Exercise requirements ->
Determine how many lines carry the word "More". Output that number only.

Records supplied ->
— Start —

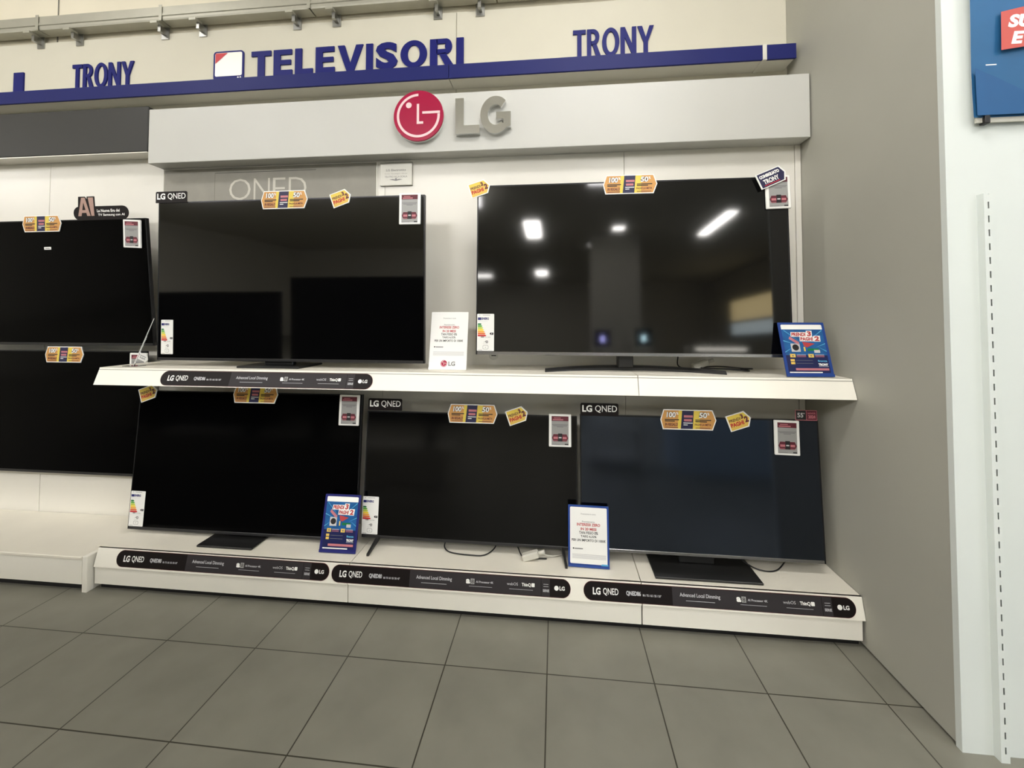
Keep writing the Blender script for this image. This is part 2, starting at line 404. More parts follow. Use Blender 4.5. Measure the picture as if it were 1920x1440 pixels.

— End —
— Start —

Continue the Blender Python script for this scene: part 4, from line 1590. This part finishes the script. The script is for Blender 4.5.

— End —
— Start —

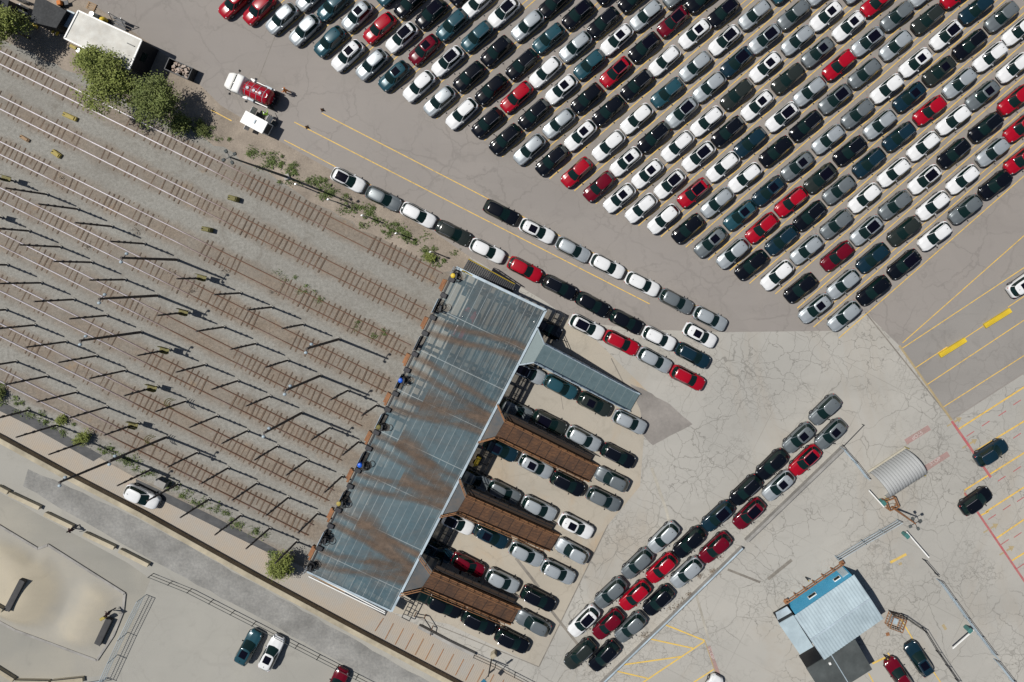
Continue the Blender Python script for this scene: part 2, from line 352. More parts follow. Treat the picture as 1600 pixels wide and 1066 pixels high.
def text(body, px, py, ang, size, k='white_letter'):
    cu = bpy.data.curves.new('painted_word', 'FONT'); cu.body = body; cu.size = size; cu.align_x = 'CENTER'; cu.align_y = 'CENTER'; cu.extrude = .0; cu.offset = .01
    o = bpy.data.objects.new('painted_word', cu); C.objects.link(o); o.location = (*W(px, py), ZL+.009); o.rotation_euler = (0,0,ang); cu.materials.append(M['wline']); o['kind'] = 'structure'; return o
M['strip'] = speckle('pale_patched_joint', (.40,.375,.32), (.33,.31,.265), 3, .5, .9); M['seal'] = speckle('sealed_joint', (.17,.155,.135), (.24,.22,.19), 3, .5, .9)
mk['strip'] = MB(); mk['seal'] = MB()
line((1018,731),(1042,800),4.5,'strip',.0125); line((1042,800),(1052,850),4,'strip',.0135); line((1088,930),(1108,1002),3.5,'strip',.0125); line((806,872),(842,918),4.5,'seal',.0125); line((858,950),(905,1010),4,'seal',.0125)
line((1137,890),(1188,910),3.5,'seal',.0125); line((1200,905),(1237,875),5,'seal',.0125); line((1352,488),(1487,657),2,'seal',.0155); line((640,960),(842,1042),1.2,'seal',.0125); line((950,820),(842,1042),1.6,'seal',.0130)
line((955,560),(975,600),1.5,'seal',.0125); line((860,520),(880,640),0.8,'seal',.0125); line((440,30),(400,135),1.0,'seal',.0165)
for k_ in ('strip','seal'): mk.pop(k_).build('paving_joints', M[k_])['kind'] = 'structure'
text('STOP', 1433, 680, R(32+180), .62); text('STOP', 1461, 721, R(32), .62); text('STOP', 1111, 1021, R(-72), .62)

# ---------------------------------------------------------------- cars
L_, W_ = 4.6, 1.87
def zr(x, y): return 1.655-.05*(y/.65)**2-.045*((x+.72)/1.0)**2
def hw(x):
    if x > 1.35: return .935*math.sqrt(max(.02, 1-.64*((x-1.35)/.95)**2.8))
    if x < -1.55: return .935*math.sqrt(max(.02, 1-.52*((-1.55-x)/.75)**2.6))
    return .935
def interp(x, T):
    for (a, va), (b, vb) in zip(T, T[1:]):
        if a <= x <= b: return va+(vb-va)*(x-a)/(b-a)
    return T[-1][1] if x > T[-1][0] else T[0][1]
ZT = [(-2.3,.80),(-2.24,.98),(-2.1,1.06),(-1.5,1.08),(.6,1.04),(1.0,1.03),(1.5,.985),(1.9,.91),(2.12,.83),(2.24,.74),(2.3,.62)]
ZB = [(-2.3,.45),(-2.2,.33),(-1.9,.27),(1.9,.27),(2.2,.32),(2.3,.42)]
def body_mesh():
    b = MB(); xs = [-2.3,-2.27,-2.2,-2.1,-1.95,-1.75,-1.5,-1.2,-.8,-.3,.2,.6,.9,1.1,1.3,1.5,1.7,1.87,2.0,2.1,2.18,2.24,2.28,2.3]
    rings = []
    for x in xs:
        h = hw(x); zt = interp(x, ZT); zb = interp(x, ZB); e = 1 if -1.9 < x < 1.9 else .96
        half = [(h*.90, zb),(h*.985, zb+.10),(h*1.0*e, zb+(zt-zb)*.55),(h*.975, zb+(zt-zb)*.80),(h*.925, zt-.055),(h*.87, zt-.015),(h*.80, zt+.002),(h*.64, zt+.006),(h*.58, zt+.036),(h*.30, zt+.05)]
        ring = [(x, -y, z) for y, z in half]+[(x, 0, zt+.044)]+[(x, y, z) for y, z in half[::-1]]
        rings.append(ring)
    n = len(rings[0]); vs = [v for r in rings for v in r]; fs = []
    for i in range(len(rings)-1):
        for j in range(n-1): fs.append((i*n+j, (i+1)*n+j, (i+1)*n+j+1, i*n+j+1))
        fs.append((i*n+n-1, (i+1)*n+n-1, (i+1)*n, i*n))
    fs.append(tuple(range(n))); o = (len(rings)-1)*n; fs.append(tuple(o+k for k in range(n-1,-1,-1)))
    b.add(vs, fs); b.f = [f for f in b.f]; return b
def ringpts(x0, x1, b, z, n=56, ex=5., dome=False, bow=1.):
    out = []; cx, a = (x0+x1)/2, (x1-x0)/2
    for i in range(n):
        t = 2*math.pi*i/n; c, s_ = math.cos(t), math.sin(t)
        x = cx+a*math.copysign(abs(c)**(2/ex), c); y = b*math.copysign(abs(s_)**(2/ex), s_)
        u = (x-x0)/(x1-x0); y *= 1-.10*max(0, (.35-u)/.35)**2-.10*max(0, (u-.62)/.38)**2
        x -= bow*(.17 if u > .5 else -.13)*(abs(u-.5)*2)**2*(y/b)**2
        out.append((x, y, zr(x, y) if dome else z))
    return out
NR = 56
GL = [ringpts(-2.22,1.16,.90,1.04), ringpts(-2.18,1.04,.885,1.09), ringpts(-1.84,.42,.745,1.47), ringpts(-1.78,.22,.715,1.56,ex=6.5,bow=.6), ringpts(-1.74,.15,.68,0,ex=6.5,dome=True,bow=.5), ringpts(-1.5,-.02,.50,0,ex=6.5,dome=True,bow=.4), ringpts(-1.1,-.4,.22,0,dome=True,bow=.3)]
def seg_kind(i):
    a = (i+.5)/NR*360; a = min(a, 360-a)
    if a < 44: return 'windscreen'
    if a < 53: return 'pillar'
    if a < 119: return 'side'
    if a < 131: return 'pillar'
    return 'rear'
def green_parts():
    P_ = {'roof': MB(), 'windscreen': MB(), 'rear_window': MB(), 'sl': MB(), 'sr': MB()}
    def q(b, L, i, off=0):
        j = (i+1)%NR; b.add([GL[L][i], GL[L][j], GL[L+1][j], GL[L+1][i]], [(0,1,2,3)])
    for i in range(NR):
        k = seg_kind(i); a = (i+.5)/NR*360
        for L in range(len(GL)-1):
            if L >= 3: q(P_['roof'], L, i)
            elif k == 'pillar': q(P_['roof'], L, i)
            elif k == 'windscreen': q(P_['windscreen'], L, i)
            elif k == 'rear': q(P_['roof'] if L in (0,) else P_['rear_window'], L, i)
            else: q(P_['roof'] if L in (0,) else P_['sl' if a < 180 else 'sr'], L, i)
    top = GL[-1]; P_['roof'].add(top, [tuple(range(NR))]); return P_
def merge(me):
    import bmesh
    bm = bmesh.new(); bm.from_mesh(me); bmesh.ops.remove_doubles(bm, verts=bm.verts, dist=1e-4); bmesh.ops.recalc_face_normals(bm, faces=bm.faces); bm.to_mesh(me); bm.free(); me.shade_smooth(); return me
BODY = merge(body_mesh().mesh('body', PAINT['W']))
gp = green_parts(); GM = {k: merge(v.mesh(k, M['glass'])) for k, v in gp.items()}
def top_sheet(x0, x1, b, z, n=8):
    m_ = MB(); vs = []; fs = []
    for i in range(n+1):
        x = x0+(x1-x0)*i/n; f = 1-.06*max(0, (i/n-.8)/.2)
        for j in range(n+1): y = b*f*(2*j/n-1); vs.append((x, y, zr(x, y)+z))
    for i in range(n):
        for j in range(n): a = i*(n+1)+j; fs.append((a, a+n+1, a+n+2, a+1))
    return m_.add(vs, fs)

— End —

Answer in full ->
2